Based on My Big, Fat, Spicy Korean Clam Chowder recipe from Lady and Pups blog

Serves 4-6

Ingredients

  • 1 tablespoon olive oil
  • 3oz pancetta, finely diced (bacon is a fine substitute)
  • 1 small onion, finely diced
  • 1/3 cup finely diced celery
  • 3 dried bay leaves
  • 2 tablespoons all-purpose flour
  • 1 1/2 cups whole milk
  • 1 1/2 cups full-fat coconut milk
  • 1 cup clam juice
  • 1/4 cup sake wine
  • 2 tablespoons gochujang / Korean chili paste
  • 1/2 tablespoon white miso paste
  • 2 medium starchy potatoes, diced and divided in half
  • 3/4 tsp each freshly ground black and white pepper
  • 3/4 cup coconut cream
  • 12-15 fresh little neck clams
  • 12 - 15 fresh mussels
  • 1 heaping cup clam/mussel meat (canned - or you can use fresh, but you'll need additional fresh clams and mussels - around 25-30 for that)
  • diced chives for garnish
  • fish sauce to season

Instructions

  1. If you're using fresh clams and mussles for the 1 cup of meat and clam juice, combine the clams and mussels in a large pot with the sake wine (if you're using the sake now to steam your clams and mussels, do not add it again later). Place a lid on the pot and cook the shellfish for 2-3 minutes until they open. Be sure to toss aside any shellfish that do not open. Remove the meat and discard the shells. Strain the liquid from the pot through a fine sieve - you should have about 1 cup of liquid. Set the clam juice and meat aside.
  2. In a dutch oven, heat the olive oil over medium heat and add the pancetta, cooking until the fat renders and the meat becomes golden brown. Add the diced onions, celery and bay leaves and cook for about 5 minutes until the vegetables become soft and translucent.
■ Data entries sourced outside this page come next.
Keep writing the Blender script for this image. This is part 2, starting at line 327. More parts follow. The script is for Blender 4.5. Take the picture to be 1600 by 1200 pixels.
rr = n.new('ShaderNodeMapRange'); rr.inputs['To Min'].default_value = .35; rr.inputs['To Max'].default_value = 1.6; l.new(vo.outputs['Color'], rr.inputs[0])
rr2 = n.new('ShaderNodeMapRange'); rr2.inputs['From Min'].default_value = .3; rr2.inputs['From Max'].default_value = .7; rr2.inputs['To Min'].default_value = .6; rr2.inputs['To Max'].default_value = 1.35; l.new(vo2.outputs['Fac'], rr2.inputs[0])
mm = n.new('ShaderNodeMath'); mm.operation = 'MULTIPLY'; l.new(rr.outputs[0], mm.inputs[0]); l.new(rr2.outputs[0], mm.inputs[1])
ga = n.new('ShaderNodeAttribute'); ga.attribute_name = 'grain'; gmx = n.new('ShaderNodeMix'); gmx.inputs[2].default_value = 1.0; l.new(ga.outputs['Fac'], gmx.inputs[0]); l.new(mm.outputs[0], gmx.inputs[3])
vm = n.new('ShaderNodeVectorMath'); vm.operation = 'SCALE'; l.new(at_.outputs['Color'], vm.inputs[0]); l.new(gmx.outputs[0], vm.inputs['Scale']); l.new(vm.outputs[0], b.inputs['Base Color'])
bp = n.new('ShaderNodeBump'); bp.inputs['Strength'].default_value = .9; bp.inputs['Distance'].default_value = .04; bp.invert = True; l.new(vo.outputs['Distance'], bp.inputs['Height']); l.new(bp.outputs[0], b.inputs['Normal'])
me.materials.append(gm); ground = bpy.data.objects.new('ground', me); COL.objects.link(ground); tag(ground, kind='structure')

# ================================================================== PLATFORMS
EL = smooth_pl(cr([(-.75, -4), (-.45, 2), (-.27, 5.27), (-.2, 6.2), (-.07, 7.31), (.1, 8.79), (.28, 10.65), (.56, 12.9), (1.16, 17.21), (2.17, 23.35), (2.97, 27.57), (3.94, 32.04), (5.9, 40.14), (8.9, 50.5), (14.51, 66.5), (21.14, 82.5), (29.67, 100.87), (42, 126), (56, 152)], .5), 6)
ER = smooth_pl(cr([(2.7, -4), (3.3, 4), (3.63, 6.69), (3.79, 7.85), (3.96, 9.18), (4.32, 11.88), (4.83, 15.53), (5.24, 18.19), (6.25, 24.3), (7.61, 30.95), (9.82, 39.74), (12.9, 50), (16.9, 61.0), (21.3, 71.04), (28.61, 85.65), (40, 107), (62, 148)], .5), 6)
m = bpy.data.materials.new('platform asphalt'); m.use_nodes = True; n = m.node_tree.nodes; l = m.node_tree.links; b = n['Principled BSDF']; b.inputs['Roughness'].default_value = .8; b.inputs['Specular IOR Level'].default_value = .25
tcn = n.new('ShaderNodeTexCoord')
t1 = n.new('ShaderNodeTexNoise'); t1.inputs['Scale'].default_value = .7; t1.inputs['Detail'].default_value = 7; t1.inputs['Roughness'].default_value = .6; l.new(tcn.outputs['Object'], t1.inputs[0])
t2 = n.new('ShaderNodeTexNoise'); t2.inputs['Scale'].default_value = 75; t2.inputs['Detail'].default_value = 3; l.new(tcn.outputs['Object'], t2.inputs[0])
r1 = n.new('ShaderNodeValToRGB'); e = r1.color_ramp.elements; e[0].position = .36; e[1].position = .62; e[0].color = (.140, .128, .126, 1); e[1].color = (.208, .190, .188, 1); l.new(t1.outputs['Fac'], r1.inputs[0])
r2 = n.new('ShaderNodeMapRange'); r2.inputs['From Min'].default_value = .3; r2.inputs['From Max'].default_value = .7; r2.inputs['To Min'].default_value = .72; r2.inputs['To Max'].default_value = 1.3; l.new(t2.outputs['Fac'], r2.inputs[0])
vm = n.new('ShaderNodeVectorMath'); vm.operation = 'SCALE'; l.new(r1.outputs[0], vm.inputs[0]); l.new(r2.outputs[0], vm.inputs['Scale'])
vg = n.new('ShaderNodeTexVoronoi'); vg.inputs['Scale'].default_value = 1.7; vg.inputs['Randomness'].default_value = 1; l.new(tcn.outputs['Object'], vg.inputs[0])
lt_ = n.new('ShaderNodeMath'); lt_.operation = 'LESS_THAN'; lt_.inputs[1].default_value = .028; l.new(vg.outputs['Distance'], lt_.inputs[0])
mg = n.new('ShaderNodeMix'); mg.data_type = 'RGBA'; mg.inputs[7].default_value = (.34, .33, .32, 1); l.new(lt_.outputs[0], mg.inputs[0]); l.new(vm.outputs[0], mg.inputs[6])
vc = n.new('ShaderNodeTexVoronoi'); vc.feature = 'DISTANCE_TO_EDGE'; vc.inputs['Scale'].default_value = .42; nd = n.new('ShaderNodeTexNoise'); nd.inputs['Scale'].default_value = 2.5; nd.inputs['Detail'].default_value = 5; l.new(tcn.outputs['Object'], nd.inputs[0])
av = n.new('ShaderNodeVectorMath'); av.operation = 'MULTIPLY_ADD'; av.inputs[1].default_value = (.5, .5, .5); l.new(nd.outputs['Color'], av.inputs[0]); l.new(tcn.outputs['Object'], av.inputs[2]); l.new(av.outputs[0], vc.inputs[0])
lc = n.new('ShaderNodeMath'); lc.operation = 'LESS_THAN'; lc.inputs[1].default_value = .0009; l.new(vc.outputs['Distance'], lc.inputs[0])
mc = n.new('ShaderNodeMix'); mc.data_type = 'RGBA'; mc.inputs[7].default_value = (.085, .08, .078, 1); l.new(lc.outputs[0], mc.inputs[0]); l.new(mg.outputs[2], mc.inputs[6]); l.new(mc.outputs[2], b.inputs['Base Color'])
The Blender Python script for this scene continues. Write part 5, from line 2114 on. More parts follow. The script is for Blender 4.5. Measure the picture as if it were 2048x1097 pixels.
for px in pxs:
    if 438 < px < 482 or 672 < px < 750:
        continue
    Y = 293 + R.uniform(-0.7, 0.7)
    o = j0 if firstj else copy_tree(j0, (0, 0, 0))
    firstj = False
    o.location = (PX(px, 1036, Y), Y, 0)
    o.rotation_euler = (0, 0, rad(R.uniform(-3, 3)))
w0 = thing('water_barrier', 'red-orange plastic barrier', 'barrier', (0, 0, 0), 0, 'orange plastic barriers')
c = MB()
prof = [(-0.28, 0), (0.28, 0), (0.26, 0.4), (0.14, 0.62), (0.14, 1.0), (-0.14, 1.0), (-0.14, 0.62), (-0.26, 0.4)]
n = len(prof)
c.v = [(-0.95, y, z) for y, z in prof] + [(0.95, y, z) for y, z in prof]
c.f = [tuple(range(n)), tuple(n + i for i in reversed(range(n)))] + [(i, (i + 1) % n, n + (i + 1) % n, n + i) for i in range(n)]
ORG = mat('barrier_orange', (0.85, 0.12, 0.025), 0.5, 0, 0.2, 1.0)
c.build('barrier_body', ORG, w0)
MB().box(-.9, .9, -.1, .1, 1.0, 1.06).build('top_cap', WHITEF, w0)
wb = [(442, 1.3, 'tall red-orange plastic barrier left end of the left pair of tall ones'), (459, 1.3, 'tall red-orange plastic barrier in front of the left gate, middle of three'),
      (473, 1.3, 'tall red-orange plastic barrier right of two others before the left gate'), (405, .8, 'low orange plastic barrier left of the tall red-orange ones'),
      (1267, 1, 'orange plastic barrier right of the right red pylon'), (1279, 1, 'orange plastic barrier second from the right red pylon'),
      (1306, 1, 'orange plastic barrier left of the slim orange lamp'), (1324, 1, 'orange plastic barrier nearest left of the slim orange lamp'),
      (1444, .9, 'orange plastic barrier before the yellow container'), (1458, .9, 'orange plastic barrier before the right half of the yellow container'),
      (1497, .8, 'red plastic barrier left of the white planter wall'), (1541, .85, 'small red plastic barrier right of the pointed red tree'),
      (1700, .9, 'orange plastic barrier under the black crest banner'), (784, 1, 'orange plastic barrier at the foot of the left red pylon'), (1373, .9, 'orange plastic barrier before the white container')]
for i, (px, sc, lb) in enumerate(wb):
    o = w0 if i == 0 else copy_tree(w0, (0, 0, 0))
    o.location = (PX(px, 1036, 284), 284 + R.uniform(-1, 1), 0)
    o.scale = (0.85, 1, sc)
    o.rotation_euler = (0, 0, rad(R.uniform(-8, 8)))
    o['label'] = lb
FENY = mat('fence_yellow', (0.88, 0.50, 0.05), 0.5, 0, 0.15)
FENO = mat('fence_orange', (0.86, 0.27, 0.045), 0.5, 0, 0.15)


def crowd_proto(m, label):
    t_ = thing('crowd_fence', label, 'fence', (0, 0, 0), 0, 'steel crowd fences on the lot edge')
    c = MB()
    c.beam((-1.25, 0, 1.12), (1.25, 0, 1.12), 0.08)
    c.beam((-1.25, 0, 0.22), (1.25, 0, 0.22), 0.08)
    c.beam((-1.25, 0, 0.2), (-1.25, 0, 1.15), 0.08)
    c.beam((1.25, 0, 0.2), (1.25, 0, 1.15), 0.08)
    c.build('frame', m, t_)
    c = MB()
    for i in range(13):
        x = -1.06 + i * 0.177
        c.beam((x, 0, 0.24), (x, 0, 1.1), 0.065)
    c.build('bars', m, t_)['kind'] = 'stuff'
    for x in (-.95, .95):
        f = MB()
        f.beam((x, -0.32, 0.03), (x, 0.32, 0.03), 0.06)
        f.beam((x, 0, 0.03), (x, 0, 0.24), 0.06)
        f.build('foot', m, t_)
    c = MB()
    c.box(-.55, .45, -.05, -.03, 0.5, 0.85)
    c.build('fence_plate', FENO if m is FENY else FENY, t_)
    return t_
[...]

Add the flour and cook for an additional minute or so, then add the milk, coconut milk, clam juice, sake (unless you used it earlier to make your clam juice), gochujang, miso paste, 1/2 of your diced potatoes and the black and white pepper. Stir this mixture constantly until the gochujang and miso paste have completely dissolved. Cover the pot and turn the heat down to low. Simmer for about 20 minutes.
  3. Meanwhile, combine the remaining 1/2 of your potatoes in a small pot with the coconut cream. Cover the pot and heat over medium-low to low for about 5 minutes until the potatoes are tender. Check on this pot every now and again, you don't want your cream to burn. Set the potatoes and cream aside.
  4. After you have simmered the cream mixture for 20 minutes, it might look a bit ... unattractive. No worries! You're going to blend it all up so what might look like broken mess is going to come together quite nicely! If you have an immersion blender (and you really should - they're relatively inexpensive), I recommend using it here to blend the chowder and potato mixture right in the pot as opposed to having to ladle half of it into a blender. However you need to do it, blend the soup mixture until it's rich and creamy looking. Add the potatoes and coconut cream you've got waiting on the side and the fresh clams and mussles you've held in reserve. Simmer this on low heat for 5 minutes. This is important - the soup should simmer but never boil or it might break again and look just awful. Stir the chowder occasionally until the fresh clams and mussels have opened. Add your reserved cup of clam and mussel meat to the pot. Taste the chowder and if necessary, add a dash or two of fish sauce to season. 

I enjoyed this sweet, spicy chowder with a bowl of steamed white rice. Sprinkle the fresh chives on your chowder and enjoy!